Le divorce est consommé. La diplomatie franco-marocaine ne tient plus qu’à un fil, et il va se rompre l’année suivante. Le Parlement européen vote deux résolutions hostiles au Maroc, sur le thème des droits de l’homme. Pour Rabat, l’Elysée est à la manœuvre, l’ambassadeur en poste à Paris est rappelé. Quelques mois plus tard, le Haut-Atlas est ravagé par un tremblement de terre. La France propose son aide. Le Maroc refuse. De mémoire d’historiens, c’est la plus grave crise depuis les années 1990 et l’affaire Gilles Perrault. A l’époque, l’auteur du pamphlet “Notre ami le roi” avait déclenché la colère du roi Hassan II, l’annulation de l’année du Maroc en France, et des milliers de courriers de protestation reçus par l’Elysée.
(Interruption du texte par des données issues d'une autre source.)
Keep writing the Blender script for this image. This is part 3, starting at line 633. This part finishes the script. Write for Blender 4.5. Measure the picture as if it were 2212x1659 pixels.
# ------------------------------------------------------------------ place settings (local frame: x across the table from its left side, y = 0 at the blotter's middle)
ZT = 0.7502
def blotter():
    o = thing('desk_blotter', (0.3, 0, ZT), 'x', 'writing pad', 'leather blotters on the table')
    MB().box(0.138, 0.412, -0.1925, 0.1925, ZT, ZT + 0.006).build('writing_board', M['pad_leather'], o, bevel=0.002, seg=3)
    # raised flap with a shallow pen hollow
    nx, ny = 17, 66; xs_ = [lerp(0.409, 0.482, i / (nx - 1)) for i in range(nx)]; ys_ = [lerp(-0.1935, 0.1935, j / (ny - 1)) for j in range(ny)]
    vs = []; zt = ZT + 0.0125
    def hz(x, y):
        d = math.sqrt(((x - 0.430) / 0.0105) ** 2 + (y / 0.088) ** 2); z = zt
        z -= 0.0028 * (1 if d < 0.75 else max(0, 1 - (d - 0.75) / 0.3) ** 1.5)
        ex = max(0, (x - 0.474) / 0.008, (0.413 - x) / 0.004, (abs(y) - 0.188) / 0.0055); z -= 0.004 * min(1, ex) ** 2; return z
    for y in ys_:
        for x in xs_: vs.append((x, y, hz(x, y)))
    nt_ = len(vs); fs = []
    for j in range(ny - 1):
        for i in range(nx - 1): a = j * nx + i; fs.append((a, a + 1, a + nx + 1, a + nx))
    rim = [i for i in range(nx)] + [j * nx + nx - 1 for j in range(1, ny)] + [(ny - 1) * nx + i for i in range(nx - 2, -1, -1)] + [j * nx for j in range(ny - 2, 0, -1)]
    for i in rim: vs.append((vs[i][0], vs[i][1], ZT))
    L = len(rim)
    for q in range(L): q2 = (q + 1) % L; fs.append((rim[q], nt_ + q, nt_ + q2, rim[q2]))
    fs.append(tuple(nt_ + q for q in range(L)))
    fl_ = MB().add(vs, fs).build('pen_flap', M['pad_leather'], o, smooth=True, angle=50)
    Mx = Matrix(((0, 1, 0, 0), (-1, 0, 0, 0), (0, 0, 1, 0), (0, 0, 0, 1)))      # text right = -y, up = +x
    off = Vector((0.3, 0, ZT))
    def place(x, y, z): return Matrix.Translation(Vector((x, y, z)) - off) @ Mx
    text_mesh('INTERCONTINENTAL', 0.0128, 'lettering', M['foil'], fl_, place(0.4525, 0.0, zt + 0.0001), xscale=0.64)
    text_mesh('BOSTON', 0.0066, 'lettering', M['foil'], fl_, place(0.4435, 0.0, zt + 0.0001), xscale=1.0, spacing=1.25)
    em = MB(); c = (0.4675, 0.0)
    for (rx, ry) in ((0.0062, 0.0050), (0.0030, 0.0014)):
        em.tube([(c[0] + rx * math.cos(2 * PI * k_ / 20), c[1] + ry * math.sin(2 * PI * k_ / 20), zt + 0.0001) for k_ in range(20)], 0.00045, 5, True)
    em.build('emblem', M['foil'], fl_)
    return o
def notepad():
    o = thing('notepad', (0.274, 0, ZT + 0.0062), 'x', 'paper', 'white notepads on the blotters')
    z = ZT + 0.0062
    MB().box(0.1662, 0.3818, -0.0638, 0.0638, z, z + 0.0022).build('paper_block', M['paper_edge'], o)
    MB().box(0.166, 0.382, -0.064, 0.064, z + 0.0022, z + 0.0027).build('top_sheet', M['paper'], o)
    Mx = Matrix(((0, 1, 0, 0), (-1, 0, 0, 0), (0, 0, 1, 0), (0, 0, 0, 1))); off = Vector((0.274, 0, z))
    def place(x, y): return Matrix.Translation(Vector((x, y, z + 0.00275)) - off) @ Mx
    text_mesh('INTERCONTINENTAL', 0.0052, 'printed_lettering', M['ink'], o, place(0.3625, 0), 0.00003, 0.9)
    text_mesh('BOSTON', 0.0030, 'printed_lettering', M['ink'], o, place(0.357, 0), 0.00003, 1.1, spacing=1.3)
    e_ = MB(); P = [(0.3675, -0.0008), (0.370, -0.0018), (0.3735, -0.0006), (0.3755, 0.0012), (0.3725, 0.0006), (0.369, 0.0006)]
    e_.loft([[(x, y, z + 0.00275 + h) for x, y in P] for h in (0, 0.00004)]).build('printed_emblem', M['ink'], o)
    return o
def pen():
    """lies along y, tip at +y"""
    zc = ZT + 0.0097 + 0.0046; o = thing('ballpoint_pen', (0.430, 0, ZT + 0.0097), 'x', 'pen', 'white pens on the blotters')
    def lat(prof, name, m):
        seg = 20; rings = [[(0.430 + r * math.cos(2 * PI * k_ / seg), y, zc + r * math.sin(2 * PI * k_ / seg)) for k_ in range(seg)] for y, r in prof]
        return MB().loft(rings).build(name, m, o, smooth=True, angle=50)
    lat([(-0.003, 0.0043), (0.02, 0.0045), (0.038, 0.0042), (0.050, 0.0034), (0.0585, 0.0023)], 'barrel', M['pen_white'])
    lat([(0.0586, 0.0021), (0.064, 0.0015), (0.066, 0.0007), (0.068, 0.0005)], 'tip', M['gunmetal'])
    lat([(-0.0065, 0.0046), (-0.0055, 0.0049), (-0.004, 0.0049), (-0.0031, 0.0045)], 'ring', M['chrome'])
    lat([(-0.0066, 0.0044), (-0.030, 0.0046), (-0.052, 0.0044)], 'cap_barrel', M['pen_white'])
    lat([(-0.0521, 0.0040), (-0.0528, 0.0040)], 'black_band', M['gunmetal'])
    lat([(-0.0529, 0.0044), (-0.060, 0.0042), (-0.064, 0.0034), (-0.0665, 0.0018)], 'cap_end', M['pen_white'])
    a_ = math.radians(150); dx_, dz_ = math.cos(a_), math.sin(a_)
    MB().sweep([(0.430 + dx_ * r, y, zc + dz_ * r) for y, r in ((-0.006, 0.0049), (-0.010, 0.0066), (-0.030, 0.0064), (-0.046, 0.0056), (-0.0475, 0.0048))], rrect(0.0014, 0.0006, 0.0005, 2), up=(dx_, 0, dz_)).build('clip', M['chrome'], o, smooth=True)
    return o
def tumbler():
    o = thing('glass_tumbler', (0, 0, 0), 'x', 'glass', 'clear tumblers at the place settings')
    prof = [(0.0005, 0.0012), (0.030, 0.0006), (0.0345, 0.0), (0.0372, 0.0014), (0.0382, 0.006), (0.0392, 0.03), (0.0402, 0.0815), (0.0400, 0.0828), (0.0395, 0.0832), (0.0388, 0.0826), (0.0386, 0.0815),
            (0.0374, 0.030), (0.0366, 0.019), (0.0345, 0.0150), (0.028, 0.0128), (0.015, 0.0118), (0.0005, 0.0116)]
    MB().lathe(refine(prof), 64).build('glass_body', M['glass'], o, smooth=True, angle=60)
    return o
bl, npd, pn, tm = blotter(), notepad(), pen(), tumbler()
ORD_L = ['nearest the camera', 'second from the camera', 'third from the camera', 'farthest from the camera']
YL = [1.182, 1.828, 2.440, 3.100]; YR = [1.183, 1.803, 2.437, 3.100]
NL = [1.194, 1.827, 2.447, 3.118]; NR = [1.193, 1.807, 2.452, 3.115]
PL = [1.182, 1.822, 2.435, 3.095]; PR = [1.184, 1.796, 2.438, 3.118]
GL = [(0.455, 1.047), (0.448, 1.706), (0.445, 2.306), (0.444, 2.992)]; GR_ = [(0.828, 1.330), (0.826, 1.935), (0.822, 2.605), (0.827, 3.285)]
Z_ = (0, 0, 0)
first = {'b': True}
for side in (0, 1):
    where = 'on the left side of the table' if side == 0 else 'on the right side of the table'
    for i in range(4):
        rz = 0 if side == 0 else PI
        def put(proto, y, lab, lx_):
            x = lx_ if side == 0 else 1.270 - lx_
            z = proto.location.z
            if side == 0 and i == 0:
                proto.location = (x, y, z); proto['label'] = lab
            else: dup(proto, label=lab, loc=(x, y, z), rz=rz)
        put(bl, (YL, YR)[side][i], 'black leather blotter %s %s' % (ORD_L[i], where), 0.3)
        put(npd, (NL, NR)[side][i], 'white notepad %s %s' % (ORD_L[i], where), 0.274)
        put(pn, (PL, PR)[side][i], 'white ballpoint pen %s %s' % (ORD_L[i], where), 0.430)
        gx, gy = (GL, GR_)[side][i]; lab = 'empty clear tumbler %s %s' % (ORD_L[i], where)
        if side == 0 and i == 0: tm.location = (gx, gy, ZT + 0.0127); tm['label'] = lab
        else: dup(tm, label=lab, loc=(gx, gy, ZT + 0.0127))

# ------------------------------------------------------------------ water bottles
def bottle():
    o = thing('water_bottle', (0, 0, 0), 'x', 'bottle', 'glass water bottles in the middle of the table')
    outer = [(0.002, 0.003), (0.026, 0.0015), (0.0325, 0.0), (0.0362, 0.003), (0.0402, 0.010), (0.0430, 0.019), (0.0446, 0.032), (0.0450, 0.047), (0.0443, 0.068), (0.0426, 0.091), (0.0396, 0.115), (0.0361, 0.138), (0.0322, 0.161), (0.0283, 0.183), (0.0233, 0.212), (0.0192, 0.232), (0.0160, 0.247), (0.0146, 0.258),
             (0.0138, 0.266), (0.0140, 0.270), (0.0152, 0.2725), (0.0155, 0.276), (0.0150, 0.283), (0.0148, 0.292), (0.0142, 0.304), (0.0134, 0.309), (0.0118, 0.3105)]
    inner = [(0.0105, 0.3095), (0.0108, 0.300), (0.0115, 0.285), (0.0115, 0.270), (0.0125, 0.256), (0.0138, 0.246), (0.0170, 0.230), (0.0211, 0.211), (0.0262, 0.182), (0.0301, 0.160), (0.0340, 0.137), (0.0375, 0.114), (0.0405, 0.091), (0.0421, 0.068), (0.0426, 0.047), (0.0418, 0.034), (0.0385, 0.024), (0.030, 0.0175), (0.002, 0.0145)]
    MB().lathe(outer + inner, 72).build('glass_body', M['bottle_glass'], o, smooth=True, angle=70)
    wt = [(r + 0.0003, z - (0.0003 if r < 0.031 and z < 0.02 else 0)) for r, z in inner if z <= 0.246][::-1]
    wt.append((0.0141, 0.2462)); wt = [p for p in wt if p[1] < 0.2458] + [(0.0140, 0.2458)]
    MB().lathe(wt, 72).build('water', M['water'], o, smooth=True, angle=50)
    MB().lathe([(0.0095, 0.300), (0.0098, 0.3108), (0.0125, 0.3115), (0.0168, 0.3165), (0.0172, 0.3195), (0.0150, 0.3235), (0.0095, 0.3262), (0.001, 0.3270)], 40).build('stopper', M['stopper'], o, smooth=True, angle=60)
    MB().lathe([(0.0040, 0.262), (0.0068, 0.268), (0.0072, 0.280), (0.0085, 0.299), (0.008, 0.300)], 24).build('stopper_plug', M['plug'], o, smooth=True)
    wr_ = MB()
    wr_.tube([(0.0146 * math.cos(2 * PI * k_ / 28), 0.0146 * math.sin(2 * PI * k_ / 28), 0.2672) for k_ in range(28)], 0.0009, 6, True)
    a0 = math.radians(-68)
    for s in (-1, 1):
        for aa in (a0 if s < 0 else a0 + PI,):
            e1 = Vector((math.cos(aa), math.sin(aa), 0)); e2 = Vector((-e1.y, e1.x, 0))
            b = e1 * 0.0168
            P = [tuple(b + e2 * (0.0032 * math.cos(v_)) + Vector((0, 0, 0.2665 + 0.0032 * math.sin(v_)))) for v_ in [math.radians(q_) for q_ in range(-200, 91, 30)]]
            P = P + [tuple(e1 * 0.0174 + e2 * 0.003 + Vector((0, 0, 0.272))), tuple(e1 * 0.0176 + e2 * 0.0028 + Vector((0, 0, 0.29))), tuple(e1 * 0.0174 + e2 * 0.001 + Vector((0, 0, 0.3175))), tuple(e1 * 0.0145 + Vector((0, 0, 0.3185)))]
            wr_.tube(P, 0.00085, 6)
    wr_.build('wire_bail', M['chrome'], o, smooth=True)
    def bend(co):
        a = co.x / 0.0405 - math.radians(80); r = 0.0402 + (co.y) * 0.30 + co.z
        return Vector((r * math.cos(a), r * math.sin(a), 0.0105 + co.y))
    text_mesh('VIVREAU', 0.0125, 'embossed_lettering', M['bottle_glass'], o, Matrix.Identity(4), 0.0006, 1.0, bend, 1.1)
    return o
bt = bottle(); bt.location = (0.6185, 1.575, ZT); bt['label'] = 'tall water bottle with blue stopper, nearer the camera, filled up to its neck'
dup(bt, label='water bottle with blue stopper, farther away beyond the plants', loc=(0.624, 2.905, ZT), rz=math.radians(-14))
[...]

Comment on revient d’une telle crise de couple? Par un geste fort, un engagement sans équivoque. Et il est venu de Paris. Cet été, après des décennies d’hésitations, la France prend le parti de Rabat sur la question du Sahara occidental. Paris se détourne d’Alger et revient à ses premières amours. Et c’est la main d’Emmanuel Macron qui scellera la réconciliation. Il écrit une lettre au roi Mohammed VI et lui dit ceci: "Le présent et l’avenir du Sahara occidental s’inscrivent dans le cadre de la souveraineté marocaine". Souveraineté. Le mot est choisi avec soin. C’était la pièce manquante pour reconstituer le puzzle franco-marocain. Emmanuel Macron peut lancer la musique. La valse de patrons et de personnalités qui l’accompagnent dans cette visite d’Etat qui débute ce lundi à Rabat devrait faire mouche. Et en présence de Brigitte Macron, cette fois-ci.